┏━━

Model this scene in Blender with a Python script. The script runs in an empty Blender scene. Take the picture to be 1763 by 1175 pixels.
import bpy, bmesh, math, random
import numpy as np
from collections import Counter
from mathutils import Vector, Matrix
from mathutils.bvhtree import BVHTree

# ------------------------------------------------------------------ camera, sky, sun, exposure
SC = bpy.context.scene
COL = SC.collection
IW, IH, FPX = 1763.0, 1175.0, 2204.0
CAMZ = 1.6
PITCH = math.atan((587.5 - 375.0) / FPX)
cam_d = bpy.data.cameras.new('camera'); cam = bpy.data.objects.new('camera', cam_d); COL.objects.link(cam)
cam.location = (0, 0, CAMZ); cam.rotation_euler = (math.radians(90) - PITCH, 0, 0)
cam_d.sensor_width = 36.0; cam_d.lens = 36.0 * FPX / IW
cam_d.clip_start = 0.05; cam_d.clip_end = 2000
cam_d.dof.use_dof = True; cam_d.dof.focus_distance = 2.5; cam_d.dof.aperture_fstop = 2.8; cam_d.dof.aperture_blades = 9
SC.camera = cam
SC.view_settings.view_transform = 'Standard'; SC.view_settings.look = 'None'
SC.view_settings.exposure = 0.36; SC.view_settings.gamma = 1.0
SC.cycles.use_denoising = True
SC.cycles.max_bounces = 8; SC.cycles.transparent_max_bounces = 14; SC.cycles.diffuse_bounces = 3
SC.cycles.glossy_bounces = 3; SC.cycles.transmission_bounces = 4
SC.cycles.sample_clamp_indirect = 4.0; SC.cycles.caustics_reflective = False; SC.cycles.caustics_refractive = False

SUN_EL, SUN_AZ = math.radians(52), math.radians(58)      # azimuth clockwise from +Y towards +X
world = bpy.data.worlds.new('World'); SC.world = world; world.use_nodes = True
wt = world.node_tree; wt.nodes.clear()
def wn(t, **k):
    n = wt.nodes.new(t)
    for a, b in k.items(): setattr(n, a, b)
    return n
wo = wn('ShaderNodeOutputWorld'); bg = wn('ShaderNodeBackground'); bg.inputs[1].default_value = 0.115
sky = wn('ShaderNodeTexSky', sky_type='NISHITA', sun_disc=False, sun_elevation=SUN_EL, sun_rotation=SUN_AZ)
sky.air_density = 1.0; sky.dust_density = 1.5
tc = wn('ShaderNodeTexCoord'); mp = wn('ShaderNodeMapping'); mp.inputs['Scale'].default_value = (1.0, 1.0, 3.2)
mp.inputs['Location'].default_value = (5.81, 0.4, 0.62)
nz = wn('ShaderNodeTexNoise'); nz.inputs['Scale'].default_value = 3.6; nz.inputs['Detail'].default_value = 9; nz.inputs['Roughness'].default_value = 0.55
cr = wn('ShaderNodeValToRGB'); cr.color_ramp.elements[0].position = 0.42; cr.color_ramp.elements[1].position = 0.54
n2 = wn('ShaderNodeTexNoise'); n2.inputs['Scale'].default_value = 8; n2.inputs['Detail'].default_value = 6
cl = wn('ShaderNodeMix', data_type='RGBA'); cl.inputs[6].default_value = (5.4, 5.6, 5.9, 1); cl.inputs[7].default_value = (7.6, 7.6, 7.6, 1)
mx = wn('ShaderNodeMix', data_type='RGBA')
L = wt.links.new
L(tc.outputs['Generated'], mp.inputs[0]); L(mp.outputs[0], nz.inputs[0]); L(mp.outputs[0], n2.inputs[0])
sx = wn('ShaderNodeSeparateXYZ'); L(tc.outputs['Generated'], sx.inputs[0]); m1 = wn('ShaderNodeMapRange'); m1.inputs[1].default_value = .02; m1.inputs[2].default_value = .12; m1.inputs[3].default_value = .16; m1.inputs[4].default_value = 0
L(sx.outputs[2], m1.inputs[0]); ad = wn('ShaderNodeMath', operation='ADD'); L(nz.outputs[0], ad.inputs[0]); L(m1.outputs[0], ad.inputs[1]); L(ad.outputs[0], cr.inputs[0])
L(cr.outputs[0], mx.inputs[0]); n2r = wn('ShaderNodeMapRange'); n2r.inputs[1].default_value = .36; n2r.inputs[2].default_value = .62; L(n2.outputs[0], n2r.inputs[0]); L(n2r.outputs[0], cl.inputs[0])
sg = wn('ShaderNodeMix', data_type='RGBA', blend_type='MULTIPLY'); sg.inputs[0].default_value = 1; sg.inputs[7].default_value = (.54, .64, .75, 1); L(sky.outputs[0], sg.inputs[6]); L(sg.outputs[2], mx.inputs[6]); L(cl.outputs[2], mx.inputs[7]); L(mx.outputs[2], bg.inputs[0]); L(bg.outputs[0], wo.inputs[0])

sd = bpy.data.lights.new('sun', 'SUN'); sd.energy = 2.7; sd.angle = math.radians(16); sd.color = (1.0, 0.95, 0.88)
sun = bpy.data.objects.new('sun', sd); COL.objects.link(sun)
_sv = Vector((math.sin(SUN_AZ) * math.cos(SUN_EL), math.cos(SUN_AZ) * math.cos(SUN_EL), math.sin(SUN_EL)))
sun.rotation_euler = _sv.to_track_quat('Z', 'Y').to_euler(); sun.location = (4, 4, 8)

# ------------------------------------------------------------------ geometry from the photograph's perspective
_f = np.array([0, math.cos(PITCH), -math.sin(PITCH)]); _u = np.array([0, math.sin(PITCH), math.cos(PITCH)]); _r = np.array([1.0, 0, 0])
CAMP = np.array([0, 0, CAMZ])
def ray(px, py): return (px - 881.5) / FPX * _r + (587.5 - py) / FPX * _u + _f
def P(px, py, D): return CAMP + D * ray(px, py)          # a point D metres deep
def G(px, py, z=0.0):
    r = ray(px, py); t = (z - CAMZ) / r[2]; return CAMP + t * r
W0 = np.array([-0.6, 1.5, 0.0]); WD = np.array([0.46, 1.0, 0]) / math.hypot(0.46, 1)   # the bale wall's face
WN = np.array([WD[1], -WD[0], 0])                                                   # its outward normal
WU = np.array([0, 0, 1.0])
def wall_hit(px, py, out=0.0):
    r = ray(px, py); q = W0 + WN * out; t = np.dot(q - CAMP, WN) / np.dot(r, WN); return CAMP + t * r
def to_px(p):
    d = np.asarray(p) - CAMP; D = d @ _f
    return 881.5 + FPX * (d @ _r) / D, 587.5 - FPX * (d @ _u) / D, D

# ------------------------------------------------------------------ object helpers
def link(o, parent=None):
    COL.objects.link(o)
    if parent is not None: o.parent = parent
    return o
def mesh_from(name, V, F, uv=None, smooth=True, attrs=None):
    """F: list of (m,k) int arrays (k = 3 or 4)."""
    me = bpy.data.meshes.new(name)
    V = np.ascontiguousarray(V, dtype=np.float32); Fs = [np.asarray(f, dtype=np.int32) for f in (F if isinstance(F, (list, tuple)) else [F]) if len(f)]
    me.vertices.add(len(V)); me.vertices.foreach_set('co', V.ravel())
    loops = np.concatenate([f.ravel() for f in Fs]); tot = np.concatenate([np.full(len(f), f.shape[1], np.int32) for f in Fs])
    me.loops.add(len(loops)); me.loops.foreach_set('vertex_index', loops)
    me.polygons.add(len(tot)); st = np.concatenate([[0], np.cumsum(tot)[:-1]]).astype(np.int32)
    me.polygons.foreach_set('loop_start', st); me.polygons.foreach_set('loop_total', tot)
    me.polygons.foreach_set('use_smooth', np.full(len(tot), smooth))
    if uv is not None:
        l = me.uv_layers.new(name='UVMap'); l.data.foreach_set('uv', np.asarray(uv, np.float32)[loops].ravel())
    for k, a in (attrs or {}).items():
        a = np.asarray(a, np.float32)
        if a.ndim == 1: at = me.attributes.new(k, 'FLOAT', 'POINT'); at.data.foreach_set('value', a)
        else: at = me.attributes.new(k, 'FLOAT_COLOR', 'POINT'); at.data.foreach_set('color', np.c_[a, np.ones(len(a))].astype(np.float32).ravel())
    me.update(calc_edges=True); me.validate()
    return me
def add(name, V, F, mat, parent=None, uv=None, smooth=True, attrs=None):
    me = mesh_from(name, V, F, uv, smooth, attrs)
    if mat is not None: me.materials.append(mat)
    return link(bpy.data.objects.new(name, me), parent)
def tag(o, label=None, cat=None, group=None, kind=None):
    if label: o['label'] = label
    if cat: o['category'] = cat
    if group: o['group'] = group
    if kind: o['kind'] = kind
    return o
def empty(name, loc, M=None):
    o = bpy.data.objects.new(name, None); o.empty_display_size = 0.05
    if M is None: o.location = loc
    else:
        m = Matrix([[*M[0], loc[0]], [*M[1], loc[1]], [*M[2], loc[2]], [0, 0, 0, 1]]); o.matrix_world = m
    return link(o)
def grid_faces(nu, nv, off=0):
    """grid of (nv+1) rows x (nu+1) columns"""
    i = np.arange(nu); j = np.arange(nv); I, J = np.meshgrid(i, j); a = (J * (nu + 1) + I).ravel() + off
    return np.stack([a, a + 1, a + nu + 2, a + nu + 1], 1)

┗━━

__Exercise directions__: Quote the listing above from its first line to the line with "from mathutils.bvhtree import BVHTree", inclusive, and add nothing.

__Reply to the exercise__:
Model this scene in Blender with a Python script. The script runs in an empty Blender scene. Take the picture to be 1763 by 1175 pixels.
import bpy, bmesh, math, random
import numpy as np
from collections import Counter
from mathutils import Vector, Matrix
from mathutils.bvhtree import BVHTree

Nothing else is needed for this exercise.